Возглавить ее мог и должен был только Джефферсон — таково было требование, содержавшееся в бесчисленных письмах, получаемых им в Монтичелло. Вняв ему, Джефферсон осенью 1796 г., не покидая Монтичелло, дает согласие руководству партии выдвинуть его кандидатуру на предстоящих президентских выборах. В декабре он получает сообщение об итогах выборов — кандидат федералистов Джон Адамс завоевал голоса 71 выборщика, Джефферсон — 68. По сложившейся тогда традиции Джефферсон занимает пост вице-президента: он согласился действовать в «паре» с федералистом Адамсом, зная его как заклятого врага Гамильтона.
Ожидания Джефферсона, связанные с антигамильтоновскими настроениями Дж. Адамса, не оправдались. Адамс повел открытое наступление на завоевания Американской революции. Если Гамильтон вполне удовлетворялся политической системой, введенной умеренной конституцией 1787 г., то Джон Адамс и его окружение («адамсовские федералисты») требовали пересмотра ее с еще более консервативных позиций. В 1798 г. были обнародованы указы об «иностранцах» и «мятеже», положившие начало антидемократическому законодательству в США.
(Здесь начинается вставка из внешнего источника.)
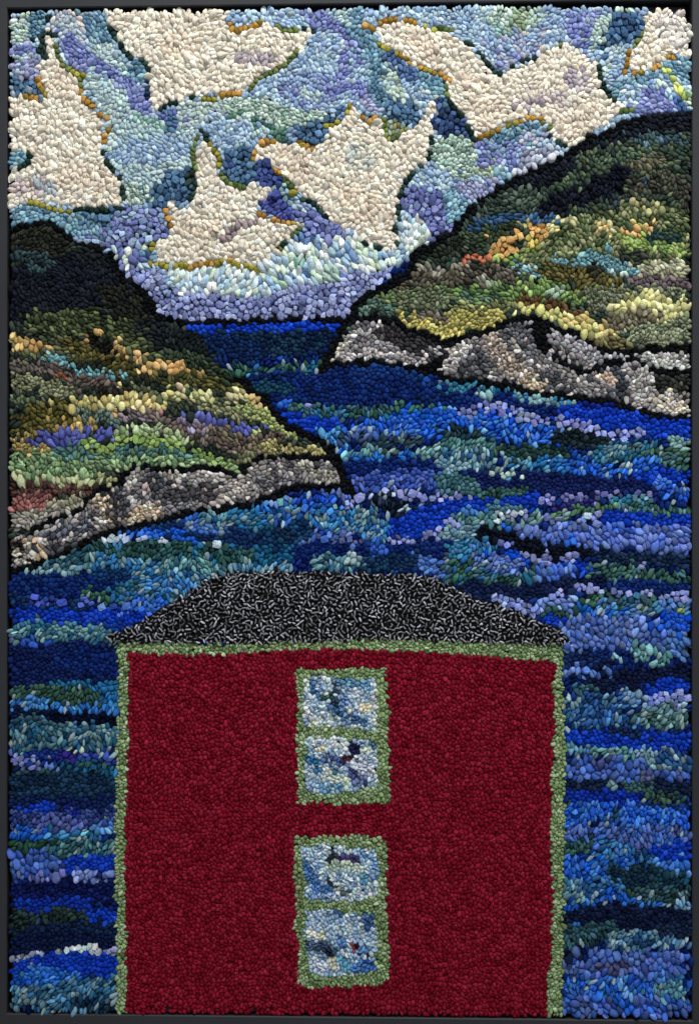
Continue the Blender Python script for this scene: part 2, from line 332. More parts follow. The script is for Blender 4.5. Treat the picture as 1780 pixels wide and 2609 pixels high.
# ---- tints inside the clouds
CLIP[0] = ['cloud%d' % i for i in range(6)]
A('B 60,330 330,320 350,410 180,430 90,400', MAUVE); A('C 720,440 880,430 900,560 760,590', 'a49ca4 948c98 b4acae'); A('C 400,630 560,600 620,560 640,640 480,700', MAUVE)
A('C 650,590 760,560 800,700 680,680', 'c2b8b2 b4aaaa'); A('A 70,1120 340,1120 340,1240 70,1230', 'bcb0ae aca2a6 c8bcb4'); st('A 250,1160 330,1210', 20, '9aa4ac a4acb0')
A('A 340,1040 740,1080 720,1250 380,1180', CREAMW); A('A 900,180 1300,230 1200,420 1000,350', CREAMW); A('A 270,430 480,450 480,640 300,560', CREAMW)
st('E 40,240 90,190 190,165', 22, '8a7c7e 7a6c70 9a8c8c'); A('B 320,930 520,960 560,1160 400,1150', CREAMW); A('B 1120,180 1380,240 1380,420 1150,300', CREAMW)
A('C 60,400 200,480 400,680 250,830 160,760', CREAMW); A('B 760,900 930,900 930,1060 780,1100', 'bec0b6 c8c8ba b4bab4'); A('D 1080,150 1400,100 1400,250 1150,330', CREAMW); A('B 600,1130 1050,1250 1080,1450 850,1450', CREAMW)
st('A 1440,720 1500,680', 10, CREAM); A('C 1300,70 1530,90 1530,330 1430,330 1330,200', 'cfc9c2 c4beba d8d2c8')
st('C 850,560 900,600', 14, MAUVE); A('C 800,640 1080,680 950,780 780,900 680,850', 'cdc4b4 c4baaa d8cfc0')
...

В период президентства Дж. Адамса федералисты выступили с открытым осуждением не только революционных нововведений, но и умеренных реформ. Реформы, провозглашали они, вызывают «конвульсии цивилизованного мира и сотрясают основы общества»[115]. Дж. Адамс и его окружение довели до крайности консервативные тенденции федералистского правления. Это и предрешило их поражение в схватке с джефферсоновскими республиканцами в 1800 г., открывшем новую главу в американской истории.
Опыт президентства
В 1800 г. политическая власть в США впервые перешла из рук одной партии — федералистской в руки другой — республиканской. В глазах современников это событие приравнивалось к политическому перевороту, а победившая партия устами Джефферсона провозгласила свой успех «революцией 1800 г.», не уступающей по важности революции 1776 г. (В 1819 г. Джефферсон даже утверждал, что «революция 1800 г.» означала «столь же осязаемую революцию в принципах управления, как и революция 1776 г. в государственных формах»[116].) Страна жила в ожидании радикальных перемен, обещание которых было заключено как в идеологии республиканцев в целом, так и в конкретных требованиях их предвыборной платформы 1800 г.